Professor Wray wrote:
Ibanez decision in Massachusetts. Courts continue to chip away at the arguments made by banks and their Frankenstein creation, MERS, to justify foreclosure without proper documentation. MERS was manufactured by the industry to evade proper recording of property sales in county recorder's offices. This not only cheated the recorders out of fees and Uncle Sam out of federal taxes, but it also broke the chain of title. The fiction perpetrated by MERS is that it is simultaneously a nominee of the true owner of the mortgage debt and at the same time it is the beneficiary of the security instrument. (You cannot simultaneously be the party of interest and the nominee, of course.) It also disclaims any financial interest in the mortgage and has no claim on the mortgage payments. But it claims that it can operate as the agent of unnamed owners of the mortgage instrument, unknown owners who--since they are unknown -- have never designated MERS as agent. The Massachusetts Supreme Court ruled decisively against MERS's claims, and a growing number of other state supreme courts (Nevada, New York, Kansas, Idaho) have agreed that MERS is only a nominee or "straw man" (as Kansas put it) with no standing to foreclose.
Here's the facts: MERS had no "claim" in the Ibanez case-- Ibanez's mortgage was not even a MERS mortgage!
Furthermore, according to the land court case which the Massachusetts Supreme Court upheld, U.S. Bank might have been better off it his mortgage had been a MERS mortgage! The reason that the land court judge threw out the Ibanez foreclosure was because U.S. Bank had not been properly assigned the mortgage at the time of the foreclosure sale, according to the financial entities' own rules. One of the possible ways that they could have been properly assigned the mortgage, according to the securitization agreements that the judge relied on in his decision, would have been if they had received an assignment of the mortgage in recordable form from the entity they claimed transferred the mortgage to them. But for MERS mortgages, these agreements waived the requirement of an assignment in recordable form.
As far as the Massachusetts Supreme Court decision? Well, MERS is not even mentioned in that-- not once. Why would it? Again, the mortgages at issue were not MERS mortgages!
So when Wray says that "[t]he Massachusetts Supreme Court ruled decisively against MERS's claims" in the Ibanez case, he is just making stuff up out of thin air. The Ibanez decision had next to nothing to do with MERS at all.
Furthermore, Ibanez was not about "proper recording of property sales in county recorder's offices" either, despite Wray's claims. The Massachusetts Supreme Judicial Court decision states just the opposite in clear black and white letters:
We do not suggest that an assignment must be in recordable form at the time of the notice of sale or the subsequent foreclosure sale, although recording is likely the better practice.

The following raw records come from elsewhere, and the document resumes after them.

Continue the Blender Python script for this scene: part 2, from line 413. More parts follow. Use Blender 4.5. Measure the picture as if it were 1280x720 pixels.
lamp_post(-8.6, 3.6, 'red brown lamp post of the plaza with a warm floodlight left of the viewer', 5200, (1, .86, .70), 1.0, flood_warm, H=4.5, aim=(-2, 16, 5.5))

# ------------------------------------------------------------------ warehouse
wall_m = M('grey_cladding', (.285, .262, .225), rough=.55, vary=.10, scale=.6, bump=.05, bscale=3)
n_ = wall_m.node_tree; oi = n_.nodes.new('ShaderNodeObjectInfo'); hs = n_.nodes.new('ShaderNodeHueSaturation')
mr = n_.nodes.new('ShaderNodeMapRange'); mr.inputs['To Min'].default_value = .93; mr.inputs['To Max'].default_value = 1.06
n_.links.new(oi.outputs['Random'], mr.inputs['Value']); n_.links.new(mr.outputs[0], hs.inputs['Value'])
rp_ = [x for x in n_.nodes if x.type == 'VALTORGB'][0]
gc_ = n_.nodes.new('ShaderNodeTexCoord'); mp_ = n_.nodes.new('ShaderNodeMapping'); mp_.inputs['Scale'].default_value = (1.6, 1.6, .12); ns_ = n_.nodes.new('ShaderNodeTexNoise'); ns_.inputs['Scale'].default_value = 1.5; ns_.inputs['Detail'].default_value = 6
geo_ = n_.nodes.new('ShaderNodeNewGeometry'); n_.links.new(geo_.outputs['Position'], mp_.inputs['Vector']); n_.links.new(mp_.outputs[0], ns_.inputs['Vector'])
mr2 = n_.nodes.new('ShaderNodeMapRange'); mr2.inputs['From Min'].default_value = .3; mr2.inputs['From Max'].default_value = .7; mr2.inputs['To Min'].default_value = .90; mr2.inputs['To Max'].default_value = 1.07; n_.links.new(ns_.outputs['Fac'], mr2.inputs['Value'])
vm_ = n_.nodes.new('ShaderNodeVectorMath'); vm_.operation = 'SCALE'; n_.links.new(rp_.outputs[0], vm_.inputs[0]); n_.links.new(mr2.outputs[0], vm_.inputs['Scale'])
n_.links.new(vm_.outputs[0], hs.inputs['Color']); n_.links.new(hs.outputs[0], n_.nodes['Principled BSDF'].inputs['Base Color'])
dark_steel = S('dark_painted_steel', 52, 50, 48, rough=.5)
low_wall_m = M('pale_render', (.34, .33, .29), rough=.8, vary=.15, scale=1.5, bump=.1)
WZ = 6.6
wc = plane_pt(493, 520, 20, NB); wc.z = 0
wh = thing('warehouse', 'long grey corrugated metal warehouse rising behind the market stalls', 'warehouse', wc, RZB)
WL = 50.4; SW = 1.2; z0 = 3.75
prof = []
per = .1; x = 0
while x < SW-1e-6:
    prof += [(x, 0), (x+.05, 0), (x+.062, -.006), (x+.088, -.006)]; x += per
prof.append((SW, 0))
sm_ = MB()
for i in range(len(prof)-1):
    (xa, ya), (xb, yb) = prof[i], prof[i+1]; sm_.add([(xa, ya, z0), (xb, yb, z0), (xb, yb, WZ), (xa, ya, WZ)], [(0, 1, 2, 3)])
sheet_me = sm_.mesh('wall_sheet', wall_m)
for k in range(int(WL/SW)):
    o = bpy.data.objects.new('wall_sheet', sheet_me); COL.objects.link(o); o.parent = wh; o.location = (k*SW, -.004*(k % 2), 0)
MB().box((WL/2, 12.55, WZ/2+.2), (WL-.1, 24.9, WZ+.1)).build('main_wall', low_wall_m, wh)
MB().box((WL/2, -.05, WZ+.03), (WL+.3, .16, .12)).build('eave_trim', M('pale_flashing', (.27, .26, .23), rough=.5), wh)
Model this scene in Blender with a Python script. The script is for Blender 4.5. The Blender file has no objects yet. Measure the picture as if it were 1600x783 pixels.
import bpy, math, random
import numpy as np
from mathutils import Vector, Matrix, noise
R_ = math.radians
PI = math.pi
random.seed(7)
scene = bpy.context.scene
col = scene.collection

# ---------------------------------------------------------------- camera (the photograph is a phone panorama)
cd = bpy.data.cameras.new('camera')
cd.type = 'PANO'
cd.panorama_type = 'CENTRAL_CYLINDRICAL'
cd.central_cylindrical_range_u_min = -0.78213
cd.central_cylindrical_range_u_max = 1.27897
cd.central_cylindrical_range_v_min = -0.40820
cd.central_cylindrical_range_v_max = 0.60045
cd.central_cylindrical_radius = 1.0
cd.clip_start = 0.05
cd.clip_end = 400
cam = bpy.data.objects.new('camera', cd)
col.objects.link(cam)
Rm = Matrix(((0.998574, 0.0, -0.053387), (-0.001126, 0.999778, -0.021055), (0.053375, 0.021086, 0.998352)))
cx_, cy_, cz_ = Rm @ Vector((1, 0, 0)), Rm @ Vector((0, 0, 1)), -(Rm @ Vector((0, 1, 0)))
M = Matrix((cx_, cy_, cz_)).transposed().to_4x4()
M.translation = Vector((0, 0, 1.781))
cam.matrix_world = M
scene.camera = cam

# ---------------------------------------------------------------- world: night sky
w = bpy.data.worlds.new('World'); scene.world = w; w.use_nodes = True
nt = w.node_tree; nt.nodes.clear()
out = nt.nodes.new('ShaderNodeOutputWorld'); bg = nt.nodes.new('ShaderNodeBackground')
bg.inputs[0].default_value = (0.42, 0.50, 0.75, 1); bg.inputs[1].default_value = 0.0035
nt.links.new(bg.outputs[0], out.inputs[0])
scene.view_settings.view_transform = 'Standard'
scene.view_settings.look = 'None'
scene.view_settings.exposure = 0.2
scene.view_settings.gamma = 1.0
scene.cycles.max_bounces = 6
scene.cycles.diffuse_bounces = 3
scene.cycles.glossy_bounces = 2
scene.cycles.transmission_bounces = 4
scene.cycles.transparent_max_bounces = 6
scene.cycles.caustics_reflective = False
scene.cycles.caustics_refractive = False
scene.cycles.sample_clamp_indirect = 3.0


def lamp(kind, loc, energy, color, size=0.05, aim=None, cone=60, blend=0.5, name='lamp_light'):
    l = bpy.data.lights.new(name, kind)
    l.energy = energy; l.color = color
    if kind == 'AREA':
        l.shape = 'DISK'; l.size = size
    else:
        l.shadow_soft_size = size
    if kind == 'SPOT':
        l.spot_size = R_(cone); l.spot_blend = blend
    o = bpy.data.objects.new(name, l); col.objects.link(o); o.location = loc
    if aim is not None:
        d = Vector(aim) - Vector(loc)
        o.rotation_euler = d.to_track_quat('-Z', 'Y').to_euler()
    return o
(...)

Where a pool of mortgages is assigned to a securitized trust, the executed agreement that assigns the pool of mortgages, with a schedule of the pooled mortgage loans that clearly and specifically identifies the mortgage at issue as among those assigned, may suffice to establish the trustee as the mortgage holder.
What is laughable in his piece is that Wray whines in his piece about his critics. "Whenever those who are critical of MERS and the banksters post blogs about the multiple frauds, we are attacked by commentators -- presumably industry hacks -- who try to obfuscate the issues," he says. As someone who battled it out on the political blogs for years, I couldn't help but notice that the bloggers who played fast and loose with the truth were often the same ones who thought that anyone who criticized them was an industry shill or had some other ulterior motive. I guess the same holds true for professors! If this Huffington Post piece is any indication of the quality of the professor's work, Wray deserves critics and probably ought to have a few more of them.
I understand that there are many thoughtful and knowledgeable people who have legitimate and substantial criticisms of MERS, and I agree with many of those criticisms. Many of these folks want to see and end to MERS in one fashion or another, for good and well considered reasons. It may be tempting for otherwise thoughtful people to find common cause with folks like Wray who are outspoken opponents of MERS and the banks and want to see them destroyed.
But I think it's important to recognize that some folks are just interested grinding axes. I think some of MERS's critics are more interested in cultivating the choir they are preaching to than solving the many serious problems that we face-- and that in their eagerness to pump themselves up in the eyes of their readers by piling on the deservedly unpopular banks, they actually end up standing in the way of progress by failing to talk about solutions in a meaningful way. Wray doesn't seem really interested in solutions to the problems that MERS has posed, or integrity in land recording systems, or clean land titles out of foreclosure. For example, check out how he casually tosses aside the entirety of the traditional land title system in one sentence when discussing Marcy Kaptur's recent MERS bill:
In response to this mess, Representative Marcy Kaptur (Ohio) is going to introduce legislation to prohibit Fannie and Freddie from buying new mortgages that are registered in MERS. Since there is virtually no activity in mortgage markets save what Fannie and Freddie are doing, this would effectively take away all new business from MERS.
Further, her legislation would direct HUD to study the creation of a federal land title system to replace MERS while protecting rights of state and local governments. This is a sensible solution that would modernize the recording and tracking of property ownership. At the same time it would put out of business the hopelessly incompetent MERS, which has partnered with the banksters to perpetrate foreclosure fraud. Bye bye fraudsters.
I'm a big proponent of reform of land title recordation systems, but pseudo-reformers like Wray who throw out "solutions" like this just to pretend that they have the answers are the unwitting allies of those who would like to keep MERS as-is, such as ALTA, which failed to mention to its members in an alert that the only binding part of the Kaptur bill is not about creating a federal land title system, but rather about prohibiting federal insurance and guarantees on MERS mortgages. ALTA apparently would like its membership to advocate for MERS without knowing that they are doing so. With statements like this, Wray and his ilk may help ALTA play up the minimal threat of a federal land title system.